Figures from December show that broadband penetration has already increased to almost 10%. At the end of the third quarter 2006, Hungary's penetration stood at 8.6% with the EU average at over 15%.

Further steps

On what's to be done, Pataki asserts that the NHH has done most of what it can to secure access and lower prices.

"Our influence on prices is indirect, but we can draw in competition [by bringing Hungarian termination, interconnection, unbundling fees, etc. into line with EU norms]. From the NHH's perspective, broadband is no longer a price issue," he says.

"Also, we have to improve the situation for those who live in smaller towns, where there have been few competitive offers. The introduction of DigiTV, however, has led to better TV and satellite offers, and there are several IPTV [such as from Magyar Telekom’s T-Online and TVNet] offers if you have broadband," he says.

Although he feels that last year's reference unbundling (RUO) offer – where fixed-line players set out conditions and tariffs for shared access to their networks – has worked quite well by, for example, leading to the emergence of Actel (a company offering triple play-based solutions headed by local telecom veteran Pál Horváth and owned by Cyprus’ leading telecom CYTA). Newer, improved offers are likely to follow.

"We have to continue bringing out a new RUO so that other players have competitive terms and will be able to roll out ADSL," he says.

It's not that the NHH's power that has increased over the years but rather its recognition, and this is what's enabling it to get the job done, argues Pataki. "That has given us more efficiency. Our power is guaranteed by the relevant regulations."

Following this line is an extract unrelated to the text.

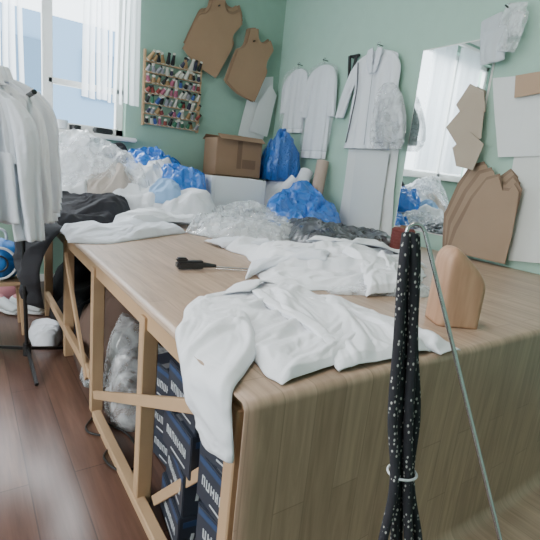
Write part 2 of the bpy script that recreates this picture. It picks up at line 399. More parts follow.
parts.append(ribbon('placket',[(t(.875,1.33,.030),t(.915,1.34,.032)),(t(.835,1.15,.030),t(.875,1.16,.036)),(t(.838,.97,.030),t(.878,.97,.036)),(t(.80,.82,.020),t(.84,.82,.026)),(t(.758,.722,.004),t(.80,.720,.008))],M_cloth,(0,0,1),nu=80,nv=12,puff=.003,fold=.006,freq=34,seed=12,edge=.002))
parts.append(ribbon('right_sleeve',[(t(1.08,1.40,.0),t(.98,1.44,.01)),(t(1.16,1.22,.0),t(1.02,1.24,.02)),(t(1.19,1.0,.0),t(1.07,.97,.02)),(t(1.23,.84,.0),t(1.10,.80,.012)),(t(1.24,.69,.0),t(1.14,.69,.0))],M_cloth,(0,0,1),nu=110,nv=56,puff=.016,fold=.020,freq=30,seed=21,direction=.2))
parts.append(ribbon('collar',[(t(.76,1.35,.02),t(.86,1.32,.035)),(t(.85,1.43,.025),t(.92,1.36,.04)),(t(.96,1.48,.025),t(.98,1.41,.04)),(t(1.05,1.46,.015),t(1.03,1.40,.03))],M_cloth,(0,0,1),nu=40,nv=20,puff=.008,fold=.008,freq=28,seed=5))
xe=TX0-.008
parts.append(ribbon('left_sleeve',[(t(.68,1.38,.006),t(.80,1.25,.02)),(t(.585,1.27,.008),t(.715,1.09,.02)),(t(.53,1.17,.008),t(.66,.97,.02)),((.478,1.09,T+.003),t(.60,.87,.014)),((xe-.004,1.00,T-.03),t(.53,.80,.006)),((xe-.008,.93,T-.08),(.466,.745,T+.0)),((xe-.010,.87,T-.125),(xe-.004,.715,T-.06)),((xe-.010,.83,T-.16),(xe-.004,.70,T-.11)),((xe-.010,.81,T-.172),(xe-.004,.698,T-.14))],M_cloth,(-.5,-.3,1),nu=130,nv=60,puff=.013,fold=.018,freq=28,seed=33,direction=.9,adapt=True,edge=.006))
group('white_jacket',parts)

# middle garment heap
p=[]
p.append(mound('heap_low',[(1.06,1.50),(1.18,1.38),(1.38,1.30),(1.64,1.22),(1.88,1.32),(2.2,1.55),(2.40,1.80),(2.25,1.98),(1.85,2.0),(1.6,2.1),(1.42,2.3),(1.26,2.25),(1.27,2.0),(1.14,1.75)],T,.06,M_cloth,seed=5,fold=.06,freq=26,nr=110,nt=320,direction=-.4,shift=.022,aniso=3.0,dec=.36,bumps=[(1.65,1.65,.05,.25),(1.35,1.8,.04,.15),(2.0,1.75,.03,.15)]))
p.append(ribbon('sleeve_1',[(t(1.55,1.66,.09),t(1.40,1.52,.09)),(t(1.42,1.76,.08),t(1.28,1.62,.07)),(t(1.26,1.80,.03),t(1.12,1.64,.02)),(t(1.12,1.74,.008),t(1.0,1.58,.0))],M_cloth2,(0,0,1),nu=90,nv=50,puff=.022,fold=.024,freq=28,seed=8))
p.append(ribbon('sleeve_2',[(t(1.60,1.62,.10),t(1.75,1.72,.10)),(t(1.55,1.45,.08),t(1.80,1.52,.09)),(t(1.45,1.30,.03),t(1.78,1.36,.045)),(t(1.38,1.22,.0),t(1.66,1.18,.0))],M_cloth,(0,0,1),nu=90,nv=80,puff=.02,fold=.034,freq=27,seed=9,direction=.8,aniso=3.2))
p.append(ribbon('skirt_panel',[(t(1.8,1.8,.12),t(1.62,1.95,.10)),(t(1.98,1.72,.11),t(1.85,1.95,.08)),(t(2.16,1.66,.06),t(2.08,1.92,.05)),(t(2.30,1.60,.0),t(2.28,1.84,.0))],M_cloth,(0,0,1),nu=90,nv=60,puff=.015,fold=.034,freq=26,seed=14,direction=.2,aniso=3.2))
p.append(ribbon('loose_sleeve',[(t(1.40,2.2,.04),t(1.5,2.05,.05)),(t(1.30,2.36,.02),t(1.36,2.15,.03)),(t(1.22,2.45,.005),t(1.24,2.25,.004))],M_cloth2,(0,0,1),nu=40,nv=30,puff=.02,fold=.025,freq=28,seed=16))
p.append(mound('plastic_cover',[(1.25,1.30),(1.45,1.22),(1.68,1.14),(1.85,1.25),(1.9,1.42),(1.6,1.42),(1.35,1.42)],T,.035,M_clear,seed=9,fold=.03,freq=30,nt=160))
group('garment_pile',p)

p=[ribbon('sleeve',[(t(.44,2.72),t(.44,2.46,.0)),(t(.56,2.86),t(.62,2.42)),(t(.72,2.96),t(.80,2.52)),(t(.92,3.02,.02),t(1.0,2.64)),(t(1.15,3.15,.02),t(1.25,2.80))],M_cloth2,(0,0,1),nu=100,nv=80,puff=.03,fold=.045,freq=24,seed=41,direction=.6,aniso=3),
   ribbon('body',[(t(.80,2.98,.02),t(.95,2.82,.04)),(t(.98,3.18,.04),t(1.2,2.95,.05)),(t(1.15,3.35,.05),t(1.5,3.05,.03))],M_cloth,(0,0,1),nu=80,nv=80,puff=.03,fold=.05,freq=24,seed=44)]
group('white_blouse',p)

p=[mound('folded_part',[(.47,3.0),(.6,2.98),(.8,3.05),(1.0,3.25),(1.08,3.5),(.9,3.7),(.7,3.75),(.47,3.6)],T,.22,M_black,seed=3,fold=.06,freq=22,bumps=[(.9,3.3,.05,.2)]),
   ribbon('hanging_part',[((.47,2.72,T+.04),(.47,3.55,T+.14)),((.39,2.66,.74),(.39,3.5,.80)),((.33,2.64,.6),(.35,3.4,.6)),((.34,2.68,.45),(.36,3.3,.42)),((.36,2.72,.33),(.37,3.2,.30))],M_black,(-1,0,0),nu=50,nv=50,puff=.05,fold=.06,freq=18,seed=6,direction=1.2)]
group('black_trousers',p)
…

In his European role, Pataki also plans to focus on defending consumer interests, and intends to take steps to enhance competitiveness of the European communications sector. He also vows to enter into close cooperation with both the European Commission and Viviane Reding, the commissioner responsible for information society and media affairs, based on a mutual commitment to reduce mobile roaming charges within the EU. This is fast becoming one of the hottest issues in EU regulation.